Re: Clay texture plate/ kiln carving mold

Posted: Tue Oct 16, 2012 5:01 pm
by rosanna gusler
i have fired on green clay with no wash and no sticking. rosanna

Re: Clay texture plate/ kiln carving mold

Posted: Tue Oct 16, 2012 5:24 pm
by Morganica
rosanna gusler wrote:i have fired on green clay with no wash and no sticking. rosanna
Really? It didn't work for me. Which clay were you using?

Re: Clay texture plate/ kiln carving mold

Posted: Tue Oct 16, 2012 6:48 pm
by rosanna gusler
white paper clay low fire. rosanna

Re: Clay texture plate/ kiln carving mold

Posted: Tue Oct 16, 2012 8:12 pm
by Morganica
Hmmm. Wonder if the paper clay has anything to do with it? I usually use a grogged earthen clay, cone 6, or a porcelain. I'll have to give it a shot. Thanks.

Re: Clay texture plate/ kiln carving mold

Posted: Tue Oct 16, 2012 8:17 pm
by rosanna gusler
grog is already vitrified. might be part of the sticking? rosanna

Re: Clay texture plate/ kiln carving mold

Posted: Tue Oct 16, 2012 9:08 pm
by Peter Angel
I prefired white eartheware paper clay to 820C.

I then added lead based glass to the prefired paper clay - with no kiln wash - and fired to 800C.

The result was a very clear casting with no sticking.

This was Rosanna's idea. There is an old post about it. It's got something to do with the paper in the paper clay.

Peter

Re: Clay texture plate/ kiln carving mold

Posted: Thu Oct 18, 2012 3:46 pm
by haleybach
Paper Clay is great stuff. I need to play with some. I know a potter told me he uses it to repair his work sometimes because it doesn't shrink, or rather you can control shrinkage by fiber content, both % and length/type.

What schedule did you use with the Paper Clay?

The guy at the pottery shop said he fired glass over a slab that was not even dried bone dry (just carefully kept even leather dry), something about the moisture acting like a separator. I really wish I'd gotten his name so I could call and ask him exactly what he did. It was the sample tile that attracted me, lots of clear fine details. Better than anything I've gotten. His clay tile was also perfect.

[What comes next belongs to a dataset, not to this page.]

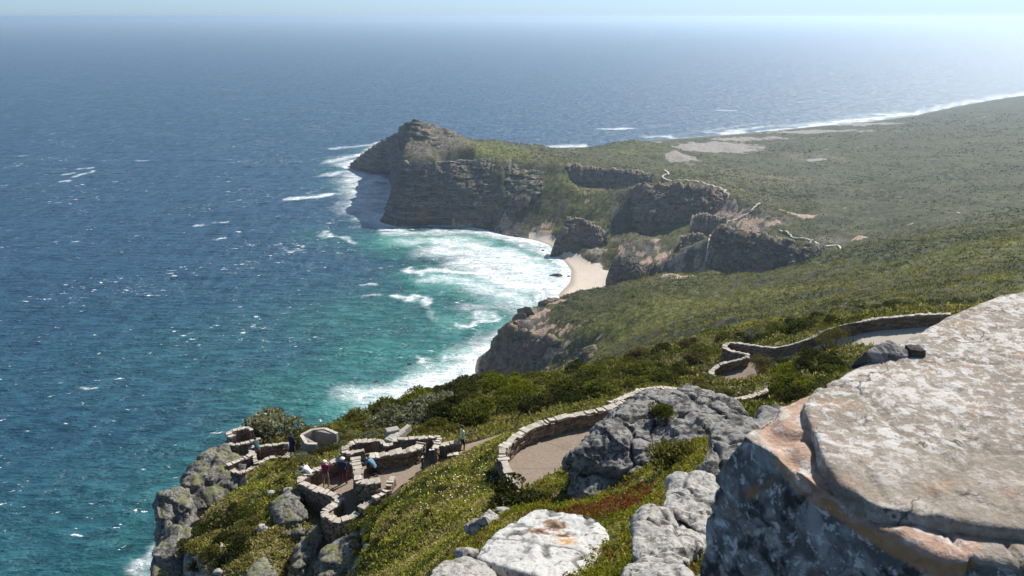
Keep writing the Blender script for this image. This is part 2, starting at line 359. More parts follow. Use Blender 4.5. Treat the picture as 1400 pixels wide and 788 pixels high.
def in_poly(x, y, poly, grow=0.0):
    P = np.array(poly)[:, :2]; ins = np.zeros(len(x), bool); near = np.full(len(x), 1e9)
    n = len(P)
    for i in range(n):
        a, b = P[i], P[(i + 1) % n]
        cond = ((a[1] > y) != (b[1] > y)) & (x < (b[0] - a[0]) * (y - a[1]) / (b[1] - a[1] + 1e-12) + a[0]); ins ^= cond
        ab = b - a; t = np.clip(((x - a[0]) * ab[0] + (y - a[1]) * ab[1]) / (ab @ ab + 1e-12), 0, 1)
        near = np.minimum(near, np.hypot(x - a[0] - t * ab[0], y - a[1] - t * ab[1]))
    return ins | (near < grow), np.where(ins, 0, near)
def floor_z(poly, x, y):
    P = np.array(poly); w = 1 / (np.hypot(x[:, None] - P[None, :, 0], y[:, None] - P[None, :, 1]) + .15) ** 3
    return (w * P[None, :, 2]).sum(1) / w.sum(1)
def press_floors(x, y, h):
    """cut the ground away under the paving"""
    h = h.copy()
    for poly in FLOORS.values():
        P = np.array(poly); m = np.nonzero((x > P[:, 0].min() - 3) & (x < P[:, 0].max() + 3) & (y > P[:, 1].min() - 3) & (y < P[:, 1].max() + 3))[0]
        if len(m) == 0: continue
        ins, near = in_poly(x[m], y[m], poly)
        z = floor_z(poly, x[m], y[m])
        lim = z - .18 + np.maximum(near - .35, 0) * 1.2
        low = z - .5 - np.maximum(near - .3, 0) * 1.6
        hh = np.minimum(h[m], lim); hh = np.where(near < 2.0, np.maximum(hh, low), hh)
        h[m] = hh
    return h
EXPOSURE = 0.66
HAZE = 1.02e-4
# ------------------------------------------------------------------ world painting: patches given as places on the ground with radii in metres
def patch(px, py, hw, hh, rot=0.0, far=4000):
    g = G(px, py); d = math.hypot(g[0], g[1]); dep = math.atan2(240 - g[2], d)
    s = math.hypot(d, 240 - g[2]) / F
    return g[0], g[1], hw * s, hh * s / max(math.sin(dep), 0.12), math.atan2(g[0], g[1])
def patch_field(x, y, plist):
    out = np.zeros_like(x)
    for (px, py, hw, hh, st) in plist:
        cx, cy, rx, ry, az = patch(px, py, hw, hh)
        m = (np.abs(x - cx) < 2.2 * (rx + ry)) & (np.abs(y - cy) < 2.2 * (rx + ry))
        if not m.any(): continue
        dx = x[m] - cx; dy = y[m] - cy
        u = (dx * math.cos(az) - dy * math.sin(az)) / rx; v = (dx * math.sin(az) + dy * math.cos(az)) / ry
        out[m] = np.maximum(out[m], st * np.exp(-(u * u + v * v) ** 1.4))
    return out
BARE = [(985, 272, 16, 7, 1), (1000, 285, 9, 4, .8), (1010, 302, 14, 6, .9), (1030, 312, 22, 6, .9), (1095, 297, 26, 3.5, .9), (1172, 325, 15, 2.5, 1), (1060, 308, 14, 3, .8), (1010, 325, 14, 7, .6), (940, 262, 30, 3, .7), (880, 235, 14, 2, .8),
        (905, 352, 22, 7, .85), (885, 362, 14, 6, .9), (870, 345, 10, 5, .8), (935, 378, 34, 5, .9), (850, 345, 8, 6, .8), (985, 376, 14, 4, .7), (915, 368, 30, 10, .8), (960, 368, 20, 8, .8), (890, 340, 16, 12, .7), (760, 470, 40, 12, .7), (730, 425, 40, 20, .6), (735, 432, 22, 14, .8), (712, 452, 14, 12, .9), (760, 415, 20, 10, .6), (745, 455, 26, 10, .8),
        (1150, 285, 10, 2, .6), (1310, 292, 18, 3, .6), (1300, 310, 14, 3, .5), (1250, 305, 8, 2, .5), (1145, 345, 6, 2, .8), (780, 440, 12, 8, .5), (820, 462, 10, 4, .6), (690, 310, 22, 4, .9), (800, 270, 10, 14, .5), (740, 315, 26, 5, .9), (650, 303, 20, 5, .7),
        (1340, 160, 16, 4, .3), (1130, 205, 8, 2, .7), (1180, 178, 40, 3, .5)]
GREYF = [(978, 202, 60, 11, 1.25), (1010, 191, 40, 5, 1.1), (930, 216, 26, 6, 1.0), (1110, 181, 60, 4, 1.1), (1170, 171, 60, 3.5, 1.0), (1060, 190, 30, 3, .8), (800, 204, 30, 2, .9), (945, 225, 25, 6, .4), (1180, 170, 50, 3, .6), (890, 195, 40, 1.5, .6), (830, 385, 14, 10, .6), (815, 352, 18, 10, .7), (775, 322, 30, 5, .9), (840, 370, 10, 8, .6)]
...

I will post my experiments but it might be awhile. I need to rearrange my workspace and build a tile saw stand :) then I need to clear some space to roll out my slabs of clay. I'm thinking maybe he used a really slow ramp that effectively dried the clay out before the glass even softened. Maybe.

Re: Clay texture plate/ kiln carving mold

Posted: Wed Oct 24, 2012 3:55 pm
by la suisse
I do my simple oneway molds I think in the same way as Rosanna does. Paper Clay, dry about two days, apply Boron Nitrid, let dry another day, then I fill with BE frits. For me it works very good and I love the result.

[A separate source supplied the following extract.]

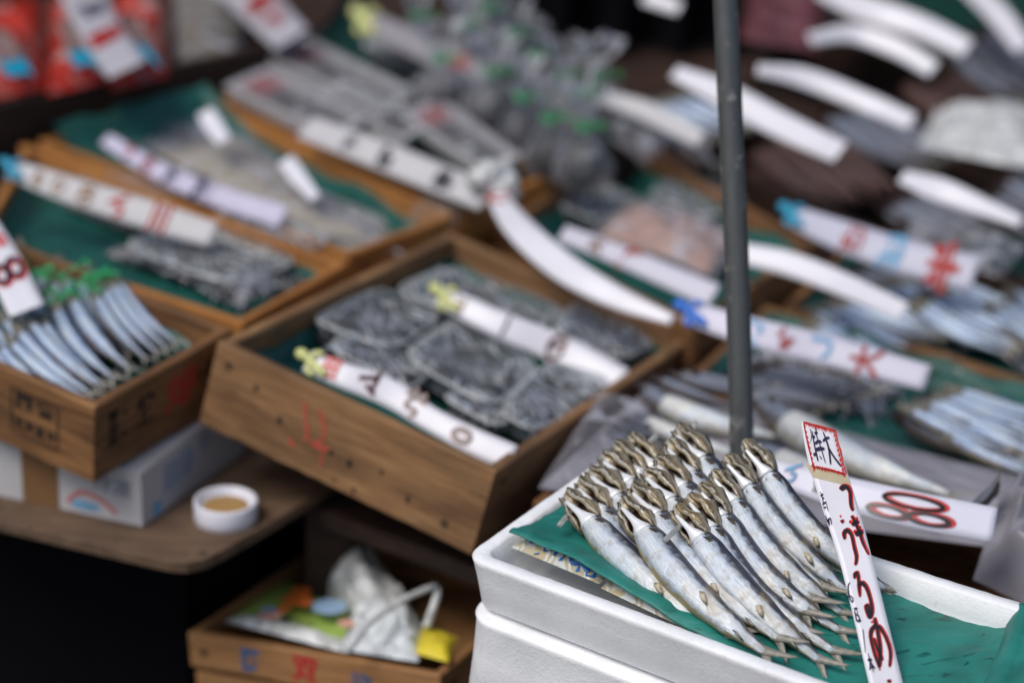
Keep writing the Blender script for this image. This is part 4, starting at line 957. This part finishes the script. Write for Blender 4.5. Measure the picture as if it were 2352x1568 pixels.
pack(F2, ((1000, 950), (1130, 1020), (1190, 985), (1080, 925)), -.046, .026, 'clear pack right of centre behind the front tag', seed=7)
price_tag('white tag with yellow clip and red marks along the front of the middle crate', [F2.P(705, 828, .004), F2.P(790, 862, .006), F2.P(900, 905, .004), F2.P(985, 960, -.002), F2.P(1080, 1010, -.004), F2.P(1175, 1052, -.004)], [52, 60, 66, 58, 62, 66],
          (('田', .13, .022, M_red, False, .2), ('ム', .30, .022, M_black, True, .2), ('れ', .50, .026, M_black, True, .35), ('0', .76, .030, M_black, True, .0)), clip=M_yellow, lean=.2)
price_tag('white tag with yellow clip across the back of the middle crate', [F2.P(1010, 678, .004), F2.P(1150, 745, .002), F2.P(1280, 800, -.004), F2.P(1425, 880, -.010)], [52, 62, 72, 78],
          (('山', .10, .018, M_tape, False), ('一', .36, .022, M_black, False), ('の', .66, .028, M_black, True)), clip=M_yellow, lean=.25)
# other tags on the left
tgl = .60
price_tag('grey white tag with cyan clip and faint writing at far left', [P(20, 385, .62), P(140, 430, .61), P(330, 490, .60), P(490, 540, .59)], [44, 62, 70, 62], (('ち', .20, .022, M_tape, False), ('り', .32, .022, M_tape, False), ('め', .44, .022, M_tape, False), ('ん', .56, .022, M_darkred, False), ('三', .74, .028, M_darkred, False)), m=M_white2, clip=M_cyan, lean=.2)
price_tag('lilac white tag with purple writing on the whitebait bags', [P(240, 318, .585), P(350, 385, .58), P(470, 440, .58), P(650, 500, .575)], [34, 44, 50, 56], (('し', .16, .024, M_clothr, True), ('ら', .30, .026, M_clothr, False), ('す', .46, .026, M_navy, False), ('器', .66, .034, M_navy, False)), m=plain('tag_lilac', (.55, .52, .66), .5, 25, .06), lean=.2)
price_tag('long grey tag with black writing across the shiny trays', [P(700, 290, .60), P(820, 335, .60), P(960, 390, .595), P(1120, 455, .59)], [64, 70, 74, 70], (('干', .30, .026, M_black, False), ('物', .50, .028, M_black, False), ('号', .80, .030, M_black, False)), m=M_white2, lean=.3)
price_tag('slanted white price tag over the red package, top left', [P(175, -50, .70), P(225, 60, .69), P(292, 160, .675)], [108, 96, 96], (('甘', .34, .05, M_navy, False, .1), ('塩', .62, .06, M_clothr, True, .1)), m=plain('tag_dull', (.40, .39, .43), .5, 25, .1), lean=.15)
price_tag('white tag with dark red characters at the top edge, left of centre', [P(520, -60, .64), P(600, 20, .63), P(670, 90, .62)], [110, 100, 92], (('魚', .45, .06, M_clothr, False, .1), ('子', .7, .05, M_clothr, False, .1)), m=bpy.data.materials['tag_dull'], lean=.2)
price_tag('dim grey tag with yellow clip and pale red mark at top centre', [P(830, 45, .62), P(960, 105, .61), P(1130, 185, .60)], [60, 62, 66], (('小', .78, .035, M_darkred, False),), m=plain('tag_dim', (.26, .25, .27), .5, 25, .06), clip=M_yellow, lean=.2)
price_tag('long curved white tag with red knot mark running over the crate corner', [P(1135, 440, .60), P(1190, 520, .60), P(1290, 610, .585), P(1410, 680, .57), P(1545, 735, .56)], [44, 66, 70, 56, 26], (('ワ', .05, .035, M_darkred, False),), lean=.25)
mb = MB(); kp = P(1135, 425, .605)
for k in range(7):
    a = k * .9; pts = [kp, kp + V((.022 * math.cos(a), .012 * math.sin(a * 2), .018 * math.sin(a) + .006)), kp + V((.034 * math.cos(a + .5), .0, .022 * math.sin(a + .4)))]
    mb.tube([cat(pts, j / 6) for j in range(7)], [.009, .013, .014, .013, .011, .008, .004], 8)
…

Re: Clay texture plate/ kiln carving mold

Posted: Sat May 18, 2013 1:20 pm
by haleybach
Tested with earthenware, no grog. Longhorn White.

Dried to bone dry, glass placed on top with no seporator, just glass on bone dry clay, fired to 1350 with no hold.
The glass picked up the shape/texture and there was no sticking at all.

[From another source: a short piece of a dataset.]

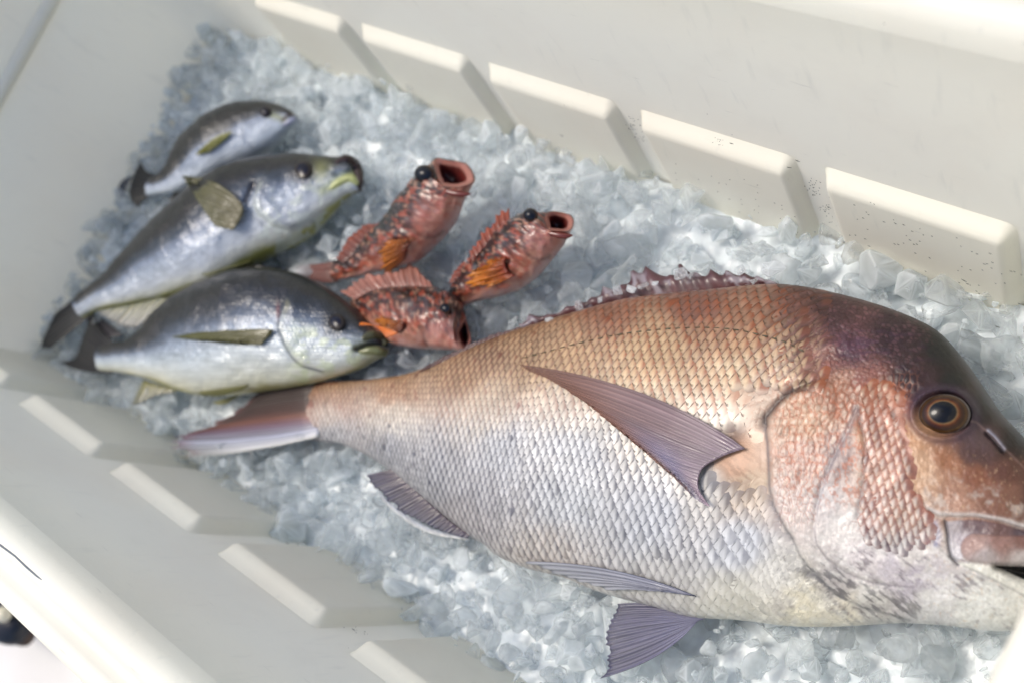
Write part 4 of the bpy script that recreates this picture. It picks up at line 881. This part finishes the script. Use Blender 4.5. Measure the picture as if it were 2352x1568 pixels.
fin('pectoral_fin', [(915,765),(900,772),(888,776)], [(828,748),(826,746),(830,742)], rC, lambda p: at_z(p, .047), 4, fincol((206,120,40),(220,140,50),(196,110,40),1,1,None,2), mid=[(872,750),(866,752),(862,750)], rip=.0006, nv=16, seed=70)
fin('pectoral_fin', [(930,740),(925,755),(915,765)], [(868,728),(866,742),(872,752)], rC, onb(bC,.003), 7, fincol((110,50,30),(206,138,50),(130,60,34),1,.95,None,2), rip=.001, rag=.2, nv=12, seed=71)

# ------------------------------------------------------------------ ice
def ice_material():
    m = bpy.data.materials.new('ice'); m.use_nodes = True; t = m.node_tree; b = t.nodes['Principled BSDF']; out = t.nodes['Material Output']
    b.inputs['Base Color'].default_value = (.975,.99,1.0,1); b.inputs['Roughness'].default_value = .05; b.inputs['IOR'].default_value = 1.31
    b.inputs['Transmission Weight'].default_value = 1.0
    at = t.nodes.new('ShaderNodeAttribute'); at.attribute_name = 'milk_edge_light'
    g = t.nodes.new('ShaderNodeTexCoord'); n = t.nodes.new('ShaderNodeTexNoise'); n.inputs['Scale'].default_value = 160; n.inputs['Detail'].default_value = 5; t.links.new(g.outputs['Object'], n.inputs['Vector'])
    mr = t.nodes.new('ShaderNodeMapRange'); mr.inputs['From Min'].default_value = .42; mr.inputs['From Max'].default_value = .68; t.links.new(n.outputs[0], mr.inputs['Value'])
    mul = t.nodes.new('ShaderNodeMath'); mul.operation = 'MULTIPLY_ADD'; t.links.new(mr.outputs[0], mul.inputs[0]); mul.inputs[1].default_value = .10; t.links.new(at.outputs['Fac'], mul.inputs[2])
    milky = t.nodes.new('ShaderNodeBsdfPrincipled'); milky.inputs['Base Color'].default_value = (.90,.945,.97,1); milky.inputs['Roughness'].default_value = .25; milky.inputs['Subsurface Weight'].default_value = .0
    tl = t.nodes.new('ShaderNodeBsdfTranslucent'); tl.inputs[0].default_value = (.9,.95,.97,1)
    mm = t.nodes.new('ShaderNodeMixShader'); mm.inputs[0].default_value = .5; t.links.new(milky.outputs[0], mm.inputs[1]); t.links.new(tl.outputs[0], mm.inputs[2])
    tr = t.nodes.new('ShaderNodeBsdfTransparent'); tr.inputs[0].default_value = (.99,.995,1,1)
    m1 = t.nodes.new('ShaderNodeMixShader'); m1.inputs[0].default_value = .5; t.links.new(b.outputs[0], m1.inputs[1]); t.links.new(tr.outputs[0], m1.inputs[2])
    m2 = t.nodes.new('ShaderNodeMixShader'); t.links.new(mul.outputs[0], m2.inputs[0]); t.links.new(m1.outputs[0], m2.inputs[1]); t.links.new(mm.outputs[0], m2.inputs[2])
    n2 = t.nodes.new('ShaderNodeTexNoise'); n2.inputs['Scale'].default_value = 260; n2.inputs['Detail'].default_value = 3; t.links.new(g.outputs['Object'], n2.inputs['Vector'])
    bp = t.nodes.new('ShaderNodeBump'); bp.inputs['Strength'].default_value = .35; bp.inputs['Distance'].default_value = .0006; t.links.new(n2.outputs[0], bp.inputs['Height'])
    t.links.new(bp.outputs[0], b.inputs['Normal']); t.links.new(bp.outputs[0], milky.inputs['Normal'])
    t.links.new(m2.outputs[0], out.inputs['Surface']); return m
M_ice = ice_material()
def ico(sub):
    bm = bmesh.new(); bmesh.ops.create_icosphere(bm, subdivisions=sub, radius=1); V = np.array([v.co[:] for v in bm.verts]); Fs = np.array([[v.index for v in f.verts] for f in bm.faces]); bm.free(); return V, Fs
ICO = {2: ico(2), 3: ico(3), 4: ico(4)}
EDGE_LIGHT = {}  # sky light refracted at lump edges, painted in as extra milkiness
def chunk(sub, seed):
    rs = np.random.default_rng(seed); V, Fs = ICO[sub]
    k = rs.integers(8, 13); N = rs.normal(size=(k, 3)); N /= np.linalg.norm(N, axis=1)[:,None]; dd = rs.uniform(.55, 1.0, k)
    dot = np.maximum(V @ N.T, .05); r = dd / dot; r = np.minimum(r, 1.6)
    p = 16.; rr = (r ** -p).sum(1) ** (-1/p)
    so_ = np.sort(r, axis=1); ridge = np.exp(-(so_[:,1]/so_[:,0]-1)/.055) * (.35 + .65*vnoise(V[:,0]*4+9, V[:,1]*4+V[:,2]*3+9, seed)); EDGE_LIGHT[seed] = ridge
    for q in range(rs.integers(2, 5)):
        dn = rs.normal(size=3); dn /= np.linalg.norm(dn); rr *= 1 - rs.uniform(.12,.34) * np.exp(-((1 - V @ dn) / rs.uniform(.06,.2))**1)
    rr *= 1 + .05 * np.sin(V @ rs.normal(size=3) * 5) + .035 * np.sin(V @ rs.normal(size=3) * 9)
    P = V * rr[:,None] * np.array([1, rs.uniform(.5, .95), rs.uniform(.35, .75)]); return P / np.abs(P).max(), Fs
def shard(seed):
    rs = np.random.default_rng(seed); bm = bmesh.new(); sc_ = np.array([1, rs.uniform(.5, .95), rs.uniform(.35, .8)])
    for q in range(rs.integers(9, 15)):
        v = rs.normal(size=3); v = v / np.linalg.norm(v) * rs.uniform(.8, 1.0) * sc_; bm.verts.new(v)
    bmesh.ops.convex_hull(bm, input=bm.verts[:]); 
    lone = [v for v in bm.verts if not v.link_faces]; bmesh.ops.delete(bm, geom=lone, context='VERTS')
    bmesh.ops.dissolve_limit(bm, angle_limit=.35, verts=bm.verts[:], edges=bm.edges[:])
    bmesh.ops.bevel(bm, geom=bm.edges[:], offset=.05, segments=1, affect='EDGES', clamp_overlap=True)
    big_ = [f for f in bm.faces if f.calc_area() > .06]; pk = bmesh.ops.poke(bm, faces=big_); cen = {v.index for v in pk['verts']}
    bm.verts.index_update(); inner = set(v for v in pk['verts']); bmesh.ops.triangulate(bm, faces=bm.faces[:]); bm.verts.index_update()
    V = np.array([v.co[:] for v in bm.verts]); fr = np.array([0. if v in inner else rs.uniform(.3, 1.) for v in bm.verts]); Fs = np.array([[v.index for v in f.verts] for f in bm.faces]); bm.free()
    EDGE_LIGHT[seed] = fr; return V, Fs
def rotm(rs):
    q = rs.normal(size=4); q /= np.linalg.norm(q); w, x, y, z = q
    return np.array([[1-2*(y*y+z*z),2*(x*y-z*w),2*(x*z+y*w)],[2*(x*y+z*w),1-2*(x*x+z*z),2*(y*z-x*w)],[2*(x*z-y*w),2*(y*z+x*w),1-2*(x*x+y*y)]])
OUT.append(np.array([(760,884),(590,905),(500,968),(392,1010),(430,1047),(732,1002)]+[(760,884)]*1, float).repeat(8, 0)); OUT.append(np.array([(1628,1418),(1420,1386),(1396,1480),(1384,1556),(1500,1505)], float).repeat(8, 0)); OUT.append(np.array([(903,1076),(843,1090),(930,1178),(1072,1236)], float).repeat(8, 0))
# candidate lumps in layers
cand = []
def wall_lo(x): return -.137
def wall_hi(x): return .158
def surf(x, y):     # height of the heap
    return .003 + .006 * (fbm((x+2)*14, (y+2)*14, 77, 3) - .5) * 2 - .004 * sm(-.3, -.05, x)
for layer, (step, dz, rmin, rmax) in enumerate(((.0138, 0, .0065, .0160), (.0150, -.011, .007, .012), (.0095, .004, .0022, .0060))):
    xs = np.arange(-.815, -.045, step); ys = np.arange(-.137, .163, step)
    for x in xs:
        for y in ys:
            px_, py_ = x + rng.uniform(-.5,.5)*step, y + rng.uniform(-.5,.5)*step
            if layer == 2 and rng.random() < .62: continue
            r = rng.uniform(rmin, rmax)
            if layer == 0 and rng.random() < .12: r *= 1.3
            cand.append((px_, py_, surf(px_, py_) + dz + rng.uniform(-.004,.004), r, layer))
cand = np.array(cand); cp = proj(cand[:,:3]); vis = (cp[:,0] > -60) & (cp[:,0] < W+60) & (cp[:,1] > -40) & (cp[:,1] < H+60)
cov = np.zeros(len(cand), bool); near = np.zeros(len(cand), bool)
for o_ in OUT:
    dd = pdist(cp, np.r_[o_[::6], o_[:1]])[0]; ins_ = inside(cp, o_[::3]); rp = cand[:,3] * F / .62
    cov |= ins_ & (dd > 14); near |= ins_ | (dd < rp * .8)
keep = ~(cov & (cand[:,4] != 1)) & ~(cov & (pdist(cp, [(0,0),(1,1)])[0] > 0) & (rng.random(len(cand)) < .6))
cand = cand[keep]; cp = cp[keep]; near = near[keep]; vis = vis[keep]
cand[near & (cand[:,4] != 1), 2] -= .003
cand[:,0] = np.clip(cand[:,0], -.802, -.066)
dist = np.linalg.norm(cand[:,:3] - CAM, axis=1)
score = cand[:,3] / dist; score[(cand[:,4] == 1) | ~vis | (near)] = 0
order = np.argsort(-score); sing = order[:300]; rest = order[300:]
variants = []
for k in range(14):
    V, Fs = chunk(3, 100 + k) if k < 5 else shard(100 + k); me = bpy.data.meshes.new('ice_lump'); me.from_pydata(V.tolist(), [], Fs.tolist()); me.polygons.foreach_set('use_smooth', np.full(len(Fs), k < 5))
    at = me.attributes.new('milk_edge_light', 'FLOAT', 'POINT'); at.data.foreach_set('value', (float(rng.choice([0,0,.03,.10,.4])) + .42*EDGE_LIGHT[100+k]).astype(np.float32)); me.materials.append(M_ice); variants.append(me)
for q in sing:
    x, y, z, r, _ = cand[q]; o = bpy.data.objects.new('ice_lump', variants[rng.integers(14)]); COL.objects.link(o)
    o.location = (x, y, z); o.scale = (r, r, r); o.rotation_euler = tuple(rng.uniform(-3.1, 3.1, 3))
    o['label'] = 'clear wet lump of crushed ice in the bed around the fish'; o['category'] = 'ice'; o['group'] = 'lumps of crushed ice under the fish'
VV = []; FF = []; mk = []; off = 0; tv = [chunk(3 if k < 12 else 2, 300 + k) if k % 3 == 0 else shard(300 + k) for k in range(24)]; smf = []
for q in rest:
    x, y, z, r, l = cand[q]; tk = rng.integers(12) if r > .0075 and z > -.008 else 12 + rng.integers(12); V, Fs = tv[tk]; Pq = (V * r) @ rotm(rng).T + (x, y, z); VV.append(Pq); FF.append(Fs + off); smf.append(np.full(len(Fs), tk % 3 == 0)); off += len(V); mk.append(rng.choice([0,0,.04,.12,.45]) + .42*EDGE_LIGHT[300+tk])
o = mesh_obj('crushed_ice', np.concatenate(VV), np.concatenate(FF), M_ice, None, extra={'milk_edge_light': np.concatenate(mk)}); o.data.polygons.foreach_set('use_smooth', np.concatenate(smf)); o['kind'] = 'stuff'; o['label'] = 'crushed ice filling the box around and under the fish'
# packed, milky ice underneath
for (qx, qy, r) in [(1262,738,.005),(1330,706,.006),(1352,716,.004),(1420,668,.0055),(1450,664,.006),(1478,656,.005),(1560,628,.0065),(1590,634,.005),(1735,648,.005),(1775,618,.009),(1700,620,.005),(1380,690,.004),(1505,650,.004)]:
    o = bpy.data.objects.new('ice_chip', variants[rng.integers(14)]); COL.objects.link(o); o.location = tuple(at_z([(qx, qy)], .034)[0]); o.scale = (r, r*.8, r*.6); o.rotation_euler = tuple(rng.uniform(-.6, .6, 3))
    o['label'] = 'small clear chip of ice resting on the torn dorsal fin of the large bream'; o['category'] = 'ice'; o['group'] = 'ice chips on the dorsal fin'
nx, ny = 360, 150; X, Y = np.meshgrid(np.linspace(-.80,-.0575,nx), np.linspace(-.142,.165,ny), indexing='ij')
Z = -.012 + .010 * (fbm((X+2)*60, (Y+2)*60, 55, 4) - .5) + .004 * np.abs(fbm((X+2)*150, (Y+2)*150, 65, 3) - .5)
M_bed = mat('packed_ice', (.68,.74,.77), .3, .5, attr=False, bump=.8, bscale=220, sss=.0, var=.25, vscale=90)
o = mesh_obj('packed_ice', np.stack([X,Y,Z],-1).reshape(-1,3), gridF(nx,ny), M_bed); o['kind'] = 'stuff'; o['label'] = 'packed milky ice at the bottom of the ice bed'

# ------------------------------------------------------------------ the dark thing outside the box
c0 = at_z([(20,1415)], -.06)[0]
dk = thing('dark_bundle', 'dark object with pale round modelled highlight on the ground outside the box, lower left', 'object', tuple(c0))
def blob(name, c, r, col, m, parent):
    V, Fs = ICO[3]; V = V * (1 + .08*np.sin(V @ np.array([5,3,4.]))[:,None]); return mesh_obj(name, V * np.array(r) + c, Fs, m, parent, col=np.tile(lin(col), (len(V),1)))
M_dark = mat('dark_rubber', rough=.35, spec=.5)
pxm = lambda x, y, z: at_z([(x, y)], z)[0]
blob('strap', pxm(5,1408,-.06), (.034,.020,.014), (30,36,50), M_dark, dk)
blob('band', pxm(40,1440,-.07), (.020,.012,.010), (84,62,48), M_dark, dk)
blob('highlight', pxm(8,1410,-.045), (.006,.006,.006), (226,220,200), M_dark, dk)  # cream highlight of the dark object, modelled as a pale ball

Re: Clay texture plate/ kiln carving mold

Posted: Sun May 19, 2013 8:13 am
by Bert Weiss
Interesting thread. My guess is that a high alumina content clay is used where there is no sticking. Grog is ground up firebrick, which we know is a nasty sticker. The grog adds strength and provides a pathway out for moisture. It does this in a refractory plaster mold just like it does in clay. If the grog is sufficiently coated with alumina the sticking can be mitigated.